Farmers Edge’s Motion to Bifurcate or Adjourn


As a result of Farmobile’s proposed amended pleadings, Farmers Edge requested that the trial, set for August 2022, be bifurcated or adjourned. Farmers Edge claimed such a bifurcation or amendment was necessary and desirable as: (1) it did not have adequate time to fairly defend itself otherwise; (2) the bifurcation would not prejudice Farmobile; and (3) a bifurcated proceeding would be more efficient and less expensive.


The Court began its analysis by setting out its power to bifurcate proceedings, as set out in Rule 107 of the Federal Courts Rules. Noting that bifurcation represents a departure from the norm, the Court stated that the burden is on the moving party, Farmers Edge, to demonstrate that bifurcation is warranted in the circumstances.

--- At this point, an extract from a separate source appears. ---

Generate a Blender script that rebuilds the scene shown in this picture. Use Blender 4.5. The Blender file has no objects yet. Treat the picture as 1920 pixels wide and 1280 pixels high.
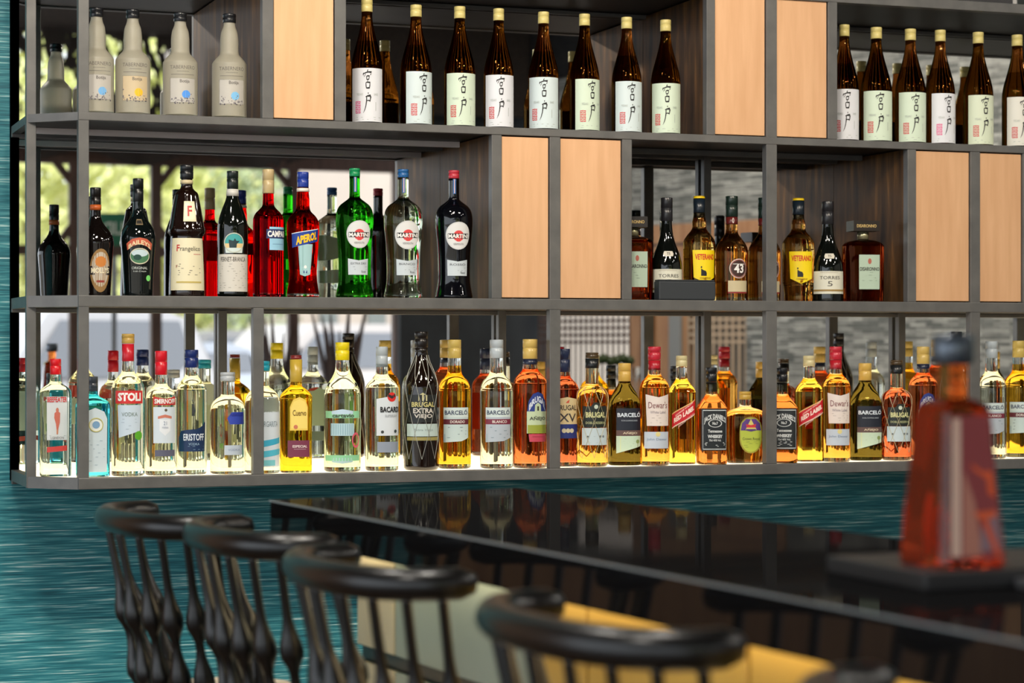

The Court rejected all three arguments Farmers Edge made in support of its motion.


First, the Court noted that many of the amendments to the pleadings requested by the parties had been denied, thus removing the need for any additional delay. As a result, the August 2022 trial date was achievable and it was “incumbent on the parties to make every effort to be ready for trial on the scheduled date, including through the reasonable conduct of pre-trial steps” (para 121).


Second, the Court noted that Farmobile would be prejudiced through “the inherent delay in further postponing Farmobile’s remedial requests” (para 125). Further, Farmobile would be specifically prejudiced since its customers make technology choices based on growing seasons.


Lastly, the Court noted that bifurcation would be impracticable and inefficient as the issues divided between the bifurcated hearings would be interwoven with experts and lay witnesses having to re-attend a second trial.